Berwood Yost, the director of the Center for Opinion Research at Franklin & Marshall College is not entirely surprised that the issue has become central to the early stage of the gubernatorial campaign. Not only has it hit many voters in their communities, but he believes it may be representative of something larger.
“If we’re putting all of this together, I think there’s real opposition to data centers,” he said. “But I think that’s symbolic or emblematic of deeper concerns about technology in general.”
He pointed to polling showing strong opposition to artificial intelligence, and even cellphones in schools, that crosses party lines.
When it comes to the candidates’ platforms, Yost also noted, “at least substantively, there’s not a huge difference in what they are suggesting. She’s calling for a moratorium and he’s calling for more local input and standards about how they’re developed. But essentially they’re both trying to say that we need to do something to ensure these are developed properly with community input.”

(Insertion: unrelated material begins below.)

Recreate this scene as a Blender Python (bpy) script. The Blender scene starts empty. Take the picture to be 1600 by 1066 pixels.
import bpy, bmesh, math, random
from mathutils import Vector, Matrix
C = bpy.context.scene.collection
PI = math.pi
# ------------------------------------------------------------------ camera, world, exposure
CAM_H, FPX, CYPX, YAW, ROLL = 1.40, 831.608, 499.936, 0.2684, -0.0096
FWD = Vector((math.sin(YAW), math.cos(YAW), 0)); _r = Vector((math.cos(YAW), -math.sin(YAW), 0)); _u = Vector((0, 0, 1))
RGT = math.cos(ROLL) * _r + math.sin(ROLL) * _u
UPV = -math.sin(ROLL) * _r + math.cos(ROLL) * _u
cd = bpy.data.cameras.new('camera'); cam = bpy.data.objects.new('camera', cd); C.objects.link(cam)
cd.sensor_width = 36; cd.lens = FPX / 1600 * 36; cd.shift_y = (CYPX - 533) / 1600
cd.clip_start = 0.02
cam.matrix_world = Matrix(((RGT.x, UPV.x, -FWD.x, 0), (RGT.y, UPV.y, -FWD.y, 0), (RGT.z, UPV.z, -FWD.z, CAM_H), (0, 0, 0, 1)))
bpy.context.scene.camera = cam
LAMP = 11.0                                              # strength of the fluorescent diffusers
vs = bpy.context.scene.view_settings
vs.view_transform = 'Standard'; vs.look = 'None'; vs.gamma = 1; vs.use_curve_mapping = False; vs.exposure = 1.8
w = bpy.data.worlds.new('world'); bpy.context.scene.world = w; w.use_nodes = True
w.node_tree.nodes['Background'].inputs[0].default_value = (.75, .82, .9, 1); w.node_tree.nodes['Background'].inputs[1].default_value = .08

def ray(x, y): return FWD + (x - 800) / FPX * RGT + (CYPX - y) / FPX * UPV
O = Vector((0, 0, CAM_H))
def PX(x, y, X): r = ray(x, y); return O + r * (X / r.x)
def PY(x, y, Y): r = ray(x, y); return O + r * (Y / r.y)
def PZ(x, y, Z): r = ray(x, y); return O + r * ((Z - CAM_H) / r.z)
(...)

To Yost, that indicates the way Shapiro and Garrity talk about data centers may have more to do with how they’re trying to portray themselves and each other to voters.
“By saying that she’s proposing a moratorium, she’s probably also making the case that Shapiro is more in line with the tech industry than she is, which would be a popular position” Yost said about Garrity.
And for Shapiro, Yost noted that he’s portrayed himself as a politician who can work with competing parties to reach practical solutions.
His GRID proposal has drawn the ire of both environmental advocates and data center developers. Garrity said it was emblematic of “want[ing] to be all things to all people.” But to Yost, it’s telling voters that he can be trusted to find a “balanced, pragmatic approach” to a complicated problem.
“I do think people – voters that is – are looking more at solutions that are workable than sort of staking out ideologically positions that don’t solve their problems,” he said.
But that approach can come with a cost.
Last week, dozens of people attended an hour-long rally at the Capitol, criticizing Shapiro of being too cozy with the tech industry, and comparing data center development to extrapolative practices like fracking.
“There’s Republicans and Democrats standing side-by-side on this,” Sam Burleigh, from Montour County, said about the coming elections up and down the ballot. “Whoever wants to stand with the people and stop these things — or at least slow them down so that people can get ahead of them — they’re going to be the ones that are in the limelight.”